-- START OF Data section --
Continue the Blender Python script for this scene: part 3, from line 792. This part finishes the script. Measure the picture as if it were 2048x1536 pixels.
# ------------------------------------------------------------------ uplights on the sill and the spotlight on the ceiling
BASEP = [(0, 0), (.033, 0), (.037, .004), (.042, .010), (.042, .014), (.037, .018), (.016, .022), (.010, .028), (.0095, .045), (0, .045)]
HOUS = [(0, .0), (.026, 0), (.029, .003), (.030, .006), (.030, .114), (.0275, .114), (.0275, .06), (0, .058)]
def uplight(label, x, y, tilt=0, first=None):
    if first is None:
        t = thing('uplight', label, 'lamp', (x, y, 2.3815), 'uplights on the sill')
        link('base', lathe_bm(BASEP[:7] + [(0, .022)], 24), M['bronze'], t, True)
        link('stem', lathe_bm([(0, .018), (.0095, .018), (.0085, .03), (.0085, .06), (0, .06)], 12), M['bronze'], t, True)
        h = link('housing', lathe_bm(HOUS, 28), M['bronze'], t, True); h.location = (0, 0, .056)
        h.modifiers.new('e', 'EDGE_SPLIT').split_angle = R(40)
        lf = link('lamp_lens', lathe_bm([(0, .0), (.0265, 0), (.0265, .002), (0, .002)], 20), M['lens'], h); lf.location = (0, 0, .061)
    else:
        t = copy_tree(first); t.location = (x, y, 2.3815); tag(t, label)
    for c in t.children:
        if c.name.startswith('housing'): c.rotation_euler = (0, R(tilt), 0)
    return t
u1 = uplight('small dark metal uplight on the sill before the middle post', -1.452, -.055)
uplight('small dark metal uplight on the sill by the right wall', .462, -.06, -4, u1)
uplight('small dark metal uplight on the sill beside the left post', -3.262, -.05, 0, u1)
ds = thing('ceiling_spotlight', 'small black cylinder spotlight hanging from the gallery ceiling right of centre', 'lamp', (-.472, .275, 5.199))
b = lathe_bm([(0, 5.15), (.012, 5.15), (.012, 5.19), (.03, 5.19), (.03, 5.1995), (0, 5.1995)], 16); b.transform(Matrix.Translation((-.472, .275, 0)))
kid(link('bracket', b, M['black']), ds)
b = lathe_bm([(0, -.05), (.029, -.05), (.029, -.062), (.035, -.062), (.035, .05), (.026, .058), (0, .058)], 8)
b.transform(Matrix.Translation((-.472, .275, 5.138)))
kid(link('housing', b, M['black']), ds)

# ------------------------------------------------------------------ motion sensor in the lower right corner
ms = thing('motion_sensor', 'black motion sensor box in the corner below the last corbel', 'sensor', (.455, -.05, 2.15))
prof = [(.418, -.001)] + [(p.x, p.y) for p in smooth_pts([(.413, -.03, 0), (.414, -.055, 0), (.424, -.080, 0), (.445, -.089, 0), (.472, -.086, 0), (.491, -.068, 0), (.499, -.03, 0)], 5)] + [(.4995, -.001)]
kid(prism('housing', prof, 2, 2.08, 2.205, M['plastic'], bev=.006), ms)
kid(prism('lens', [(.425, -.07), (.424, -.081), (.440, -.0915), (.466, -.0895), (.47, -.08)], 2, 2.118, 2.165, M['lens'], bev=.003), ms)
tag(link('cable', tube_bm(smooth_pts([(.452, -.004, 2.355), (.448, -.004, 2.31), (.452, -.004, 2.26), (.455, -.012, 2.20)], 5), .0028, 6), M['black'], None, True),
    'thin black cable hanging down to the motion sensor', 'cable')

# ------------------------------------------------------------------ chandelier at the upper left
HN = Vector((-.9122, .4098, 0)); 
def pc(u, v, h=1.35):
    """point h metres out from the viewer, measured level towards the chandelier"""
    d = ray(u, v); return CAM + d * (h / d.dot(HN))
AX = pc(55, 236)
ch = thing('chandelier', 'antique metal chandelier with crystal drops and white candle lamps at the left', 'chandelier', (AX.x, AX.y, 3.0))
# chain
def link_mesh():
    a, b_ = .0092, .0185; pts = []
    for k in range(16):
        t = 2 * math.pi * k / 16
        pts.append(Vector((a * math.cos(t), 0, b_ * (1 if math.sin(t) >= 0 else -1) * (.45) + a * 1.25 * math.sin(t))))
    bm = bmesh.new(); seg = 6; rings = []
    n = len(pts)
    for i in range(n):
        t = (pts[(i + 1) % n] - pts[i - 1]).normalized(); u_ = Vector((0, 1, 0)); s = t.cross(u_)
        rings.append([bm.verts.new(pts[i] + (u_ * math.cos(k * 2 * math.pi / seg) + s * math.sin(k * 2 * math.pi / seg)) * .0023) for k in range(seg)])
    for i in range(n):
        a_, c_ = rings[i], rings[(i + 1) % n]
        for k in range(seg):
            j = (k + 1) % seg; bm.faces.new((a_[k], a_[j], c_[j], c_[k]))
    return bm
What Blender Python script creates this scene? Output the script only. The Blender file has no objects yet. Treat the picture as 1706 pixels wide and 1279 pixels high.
-- END OF Data section --
## Instruction:
Retype every record above exactly as written.

## Solution to this problem:
Continue the Blender Python script for this scene: part 3, from line 792. This part finishes the script. Measure the picture as if it were 2048x1536 pixels.
# ------------------------------------------------------------------ uplights on the sill and the spotlight on the ceiling
BASEP = [(0, 0), (.033, 0), (.037, .004), (.042, .010), (.042, .014), (.037, .018), (.016, .022), (.010, .028), (.0095, .045), (0, .045)]
HOUS = [(0, .0), (.026, 0), (.029, .003), (.030, .006), (.030, .114), (.0275, .114), (.0275, .06), (0, .058)]
def uplight(label, x, y, tilt=0, first=None):
    if first is None:
        t = thing('uplight', label, 'lamp', (x, y, 2.3815), 'uplights on the sill')
        link('base', lathe_bm(BASEP[:7] + [(0, .022)], 24), M['bronze'], t, True)
        link('stem', lathe_bm([(0, .018), (.0095, .018), (.0085, .03), (.0085, .06), (0, .06)], 12), M['bronze'], t, True)
        h = link('housing', lathe_bm(HOUS, 28), M['bronze'], t, True); h.location = (0, 0, .056)
        h.modifiers.new('e', 'EDGE_SPLIT').split_angle = R(40)
        lf = link('lamp_lens', lathe_bm([(0, .0), (.0265, 0), (.0265, .002), (0, .002)], 20), M['lens'], h); lf.location = (0, 0, .061)
    else:
        t = copy_tree(first); t.location = (x, y, 2.3815); tag(t, label)
    for c in t.children:
        if c.name.startswith('housing'): c.rotation_euler = (0, R(tilt), 0)
    return t
u1 = uplight('small dark metal uplight on the sill before the middle post', -1.452, -.055)
uplight('small dark metal uplight on the sill by the right wall', .462, -.06, -4, u1)
uplight('small dark metal uplight on the sill beside the left post', -3.262, -.05, 0, u1)
ds = thing('ceiling_spotlight', 'small black cylinder spotlight hanging from the gallery ceiling right of centre', 'lamp', (-.472, .275, 5.199))
b = lathe_bm([(0, 5.15), (.012, 5.15), (.012, 5.19), (.03, 5.19), (.03, 5.1995), (0, 5.1995)], 16); b.transform(Matrix.Translation((-.472, .275, 0)))
kid(link('bracket', b, M['black']), ds)
b = lathe_bm([(0, -.05), (.029, -.05), (.029, -.062), (.035, -.062), (.035, .05), (.026, .058), (0, .058)], 8)
b.transform(Matrix.Translation((-.472, .275, 5.138)))
kid(link('housing', b, M['black']), ds)

# ------------------------------------------------------------------ motion sensor in the lower right corner
ms = thing('motion_sensor', 'black motion sensor box in the corner below the last corbel', 'sensor', (.455, -.05, 2.15))
prof = [(.418, -.001)] + [(p.x, p.y) for p in smooth_pts([(.413, -.03, 0), (.414, -.055, 0), (.424, -.080, 0), (.445, -.089, 0), (.472, -.086, 0), (.491, -.068, 0), (.499, -.03, 0)], 5)] + [(.4995, -.001)]
kid(prism('housing', prof, 2, 2.08, 2.205, M['plastic'], bev=.006), ms)
kid(prism('lens', [(.425, -.07), (.424, -.081), (.440, -.0915), (.466, -.0895), (.47, -.08)], 2, 2.118, 2.165, M['lens'], bev=.003), ms)
tag(link('cable', tube_bm(smooth_pts([(.452, -.004, 2.355), (.448, -.004, 2.31), (.452, -.004, 2.26), (.455, -.012, 2.20)], 5), .0028, 6), M['black'], None, True),
    'thin black cable hanging down to the motion sensor', 'cable')

# ------------------------------------------------------------------ chandelier at the upper left
HN = Vector((-.9122, .4098, 0)); 
def pc(u, v, h=1.35):
    """point h metres out from the viewer, measured level towards the chandelier"""
    d = ray(u, v); return CAM + d * (h / d.dot(HN))
AX = pc(55, 236)
ch = thing('chandelier', 'antique metal chandelier with crystal drops and white candle lamps at the left', 'chandelier', (AX.x, AX.y, 3.0))
# chain
def link_mesh():
    a, b_ = .0092, .0185; pts = []
    for k in range(16):
        t = 2 * math.pi * k / 16
        pts.append(Vector((a * math.cos(t), 0, b_ * (1 if math.sin(t) >= 0 else -1) * (.45) + a * 1.25 * math.sin(t))))
    bm = bmesh.new(); seg = 6; rings = []
    n = len(pts)
    for i in range(n):
        t = (pts[(i + 1) % n] - pts[i - 1]).normalized(); u_ = Vector((0, 1, 0)); s = t.cross(u_)
        rings.append([bm.verts.new(pts[i] + (u_ * math.cos(k * 2 * math.pi / seg) + s * math.sin(k * 2 * math.pi / seg)) * .0023) for k in range(seg)])
    for i in range(n):
        a_, c_ = rings[i], rings[(i + 1) % n]
        for k in range(seg):
            j = (k + 1) % seg; bm.faces.new((a_[k], a_[j], c_[j], c_[k]))
    return bm
What Blender Python script creates this scene? Output the script only. The Blender file has no objects yet. Treat the picture as 1706 pixels wide and 1279 pixels high.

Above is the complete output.